Anders noted that there was a bipartisan effort in Congress to obtain the legal memos “supporting the targeted killing program directed at American citizens.” Anders added that, while some members of Congress oppose the program, people have a right to know how to stay off that list.

“The president has not had to in a meaningful way defend the erosion of civil liberties and constitutional rights, and voters have very little idea of what these two candidates are planning to do in the future,” Anders said.

Anders attributed what he said was the ballooning of the national security surveillance state during the past four years — which activists say currently exists in the U.S. through corporate and government cooperation — to the “huge industrial complex built around these security technologies, and businesses that have big interests in keeping the country hooked on surveillance and war technologies.”

But digital civil liberties advocates are not convinced Republican presidential nominee Mitt Romney would offer a change from Obama in this regard.

“President Obama’s dismal record on civil liberties would leave him open to harsh criticism if only he had an opponent who cares about free speech, due process and privacy,” Sue Udry, Executive Director of the Defending Dissent Foundation, told TheDC in an email.

“Instead, we’re inclined to believe that Mr. Romney is eager to take the helm of an executive branch that has acquired unprecedented authorities and vast powers of surveillance, detention, and even extrajudicial murder … all cloaked in secrecy,” she said.

Libertarian presidential candidate Gary Johnson expressed similar concerns to TheDC.

“It is not surprising that civil liberties have not been getting any attention in the debates,because there is virtually no disagreement between President Obama and Governor Romney on those issues,” Johnson said.

“They both support the Patriot Act. Neither has questioned the creation of the TSA, or even the Department of Homeland Security,” he said. “And on issues of electronic surveillance, indefinite detention, or privacy, there is no daylight between the Republican and the Democrat.”

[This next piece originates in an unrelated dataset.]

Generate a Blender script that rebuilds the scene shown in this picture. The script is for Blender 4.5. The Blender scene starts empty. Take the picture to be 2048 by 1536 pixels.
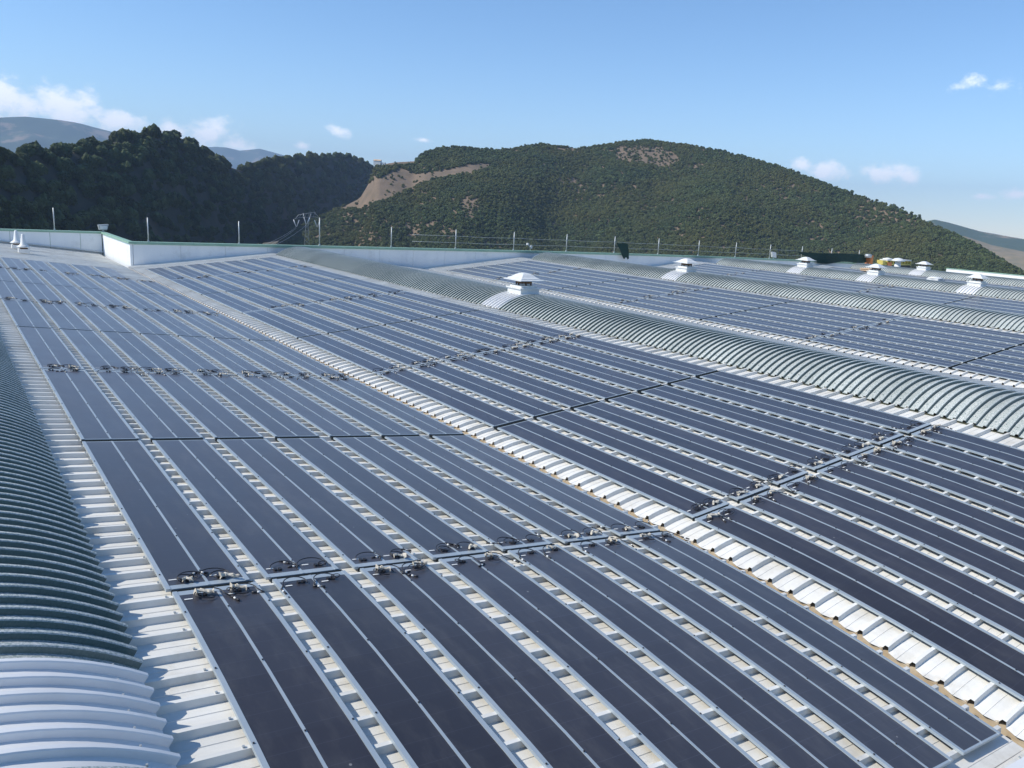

“So, why bother to debate one another. What is needed is another voice in the debates who actually disagrees with them on civil liberties,” he said.

Johnson is currently involved in a lawsuit against the Commission on Presidential Debates — the organizing body of the presidential and vice presidential debates — for excluding him from the presidential debates.

Texas Republican Rep. Ron Paul said in a recent interview with CNBC that he did not believe that there was a tremendous difference between Romney and Obama on foreign policy or the Middle East.

Obama also lost supporters who feared the unintended consequences of the indefinite detention provision of the National Defense Authorization Act of 2012, popularly called NDAA.

Anders noted that strong opposition to NDAA was expressed by conservatives and members of the tea party, as well.

Even some journalists have been critical of the indefinite detention provision of the NDAA, fearing that they might be categorized as terrorists or terrorist accomplices by attempting to protect sources who are of national security interest to the government.

Similarly, opposition to the Stop Online Piracy Act, or SOPA, was sparked over fears that the bill could be used as a way to censor the Internet.

The third and final presidential debate is scheduled for October 22 at Lynn University in Boca Raton, Florida.

The pre-released debate topics include “America’s role in the world,” “Our longest war – Afghanistan and Pakistan,” “Red Lines – Israel and Iran,” “The Changing Middle East and the New Face of Terrorism” — to be discussed in two parts — and “The Rise of China and Tomorrow’s World.”